I think I am the biblical Jacob. However, we don’t share a work ethic nor have I met someone who can enslave my will for the sake of happiness. When it happens; be sure I will narrate of my frame’s staunchness in the face of convergence here. For them not conversant with the Bible; Jacob slaved for seven years for Laban so that he would get Rachel’s hand in marriage. Period. He thought her to be a sloppy blighter and beautiful in form and appearance. He was a romantic like yours truly. When I met Racheal*, she was beautiful in form and appearance with a wild spirit and deep fierce eyes.
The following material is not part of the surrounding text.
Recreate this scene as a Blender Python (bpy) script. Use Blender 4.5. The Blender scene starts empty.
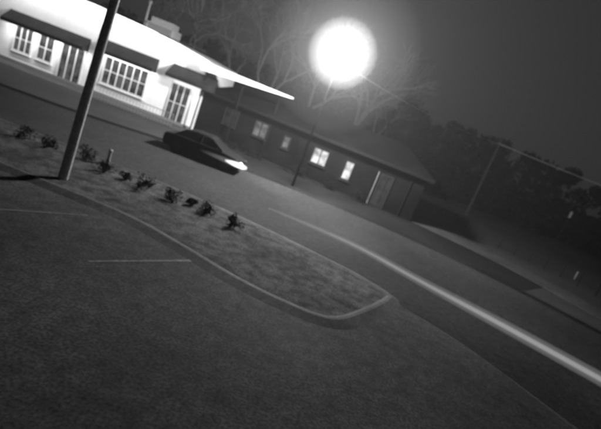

I worked for a week too.
Let me tell you about Racheal*. They say every woman is a goddess and a man is a man. I figured out a man and a goddess would make out an excellent combo. She had figured that out too or I thought so. Whenever we talk of a love we once experienced, the sad ending is always the flash-forward. I will spare you the thought of reading through her broken heart after we fell out of love and the goddess blamed it on man. Hang on, I still think I am the biblical Jacob.
Getting to Getty.
After seven years of labor, Laban duped Jacob and gave Leah, the elder daughter, to Jacob. Whenever I come to think of Jacobs next reaction; I always remember Getty. She was another beauty in form and appearance that I felt robbed I belief on love and relationships. Short and precise. That was her height and attitude and so does it define our endeavors in a search for happiness. An angry Jacob vowed that after the wedding week to Leah was over, he’d take Rachel for his wife as well. However, he had to labour for seven more years. I have not been counting my years in labour but I am working for Rachel. Work for the one you want and in the end you will be rewarded with something incredible. I do not believe this but some of you need something to believe in today.
It’s the Valentines weekend and I am still in my work space, lonesome and working my seven-year shift. Before I talk with the labourers, I need a minute with those celebrating happiness in love. You are right in Eden’s track trodding a path taken by Adam, Abraham, Eve, Ruth and many more to mention. Keep their best interests at heart. This is a piece of advice that you can get from only the selfish who have realized their mistakes too late to make amends. Ensure she remains safe for that love is about protecting, caring and supporting the one that you love. This is my inner romantic spirit pressing these alphabet keys. Remember I am a romantic because I know what I didn’t do.
To the brothers and sisters who belong to the streets; lets stroll down valley as you imagine situations and reminisce those past days, months and years. Do you remember a valentine? I remember this particular day when I met a lady enjoying a meal all to herself. It was one of those tough days when I usually forgot the promises that I had made under duress. Judging from the mood, she was one unhappy person and so was I. I was not interested in having my meal alone so I asked to take a seat on the other side of the table and mind my own business something that I did not intend to do neither did she. ‘I think dating is full of mistakes. sometimes you do not realize what you want from each other nowadays.’ She said and looked at me for an answer. I had the answer on me and with me but I wasn’t ready to break her heart more. I held back my breath, made an impressionable eye contact and with a fading smile said, ‘I think you were on the right road but took the wrong path.’ She slid her phone towards me. I went to the dial pad, typed my number and said ‘save as Calpas’ with a wink. In the words of The Itals; “temptations got a thing, trying to keep me away from Jah Glory.”
Regardless, I fall and later overcome.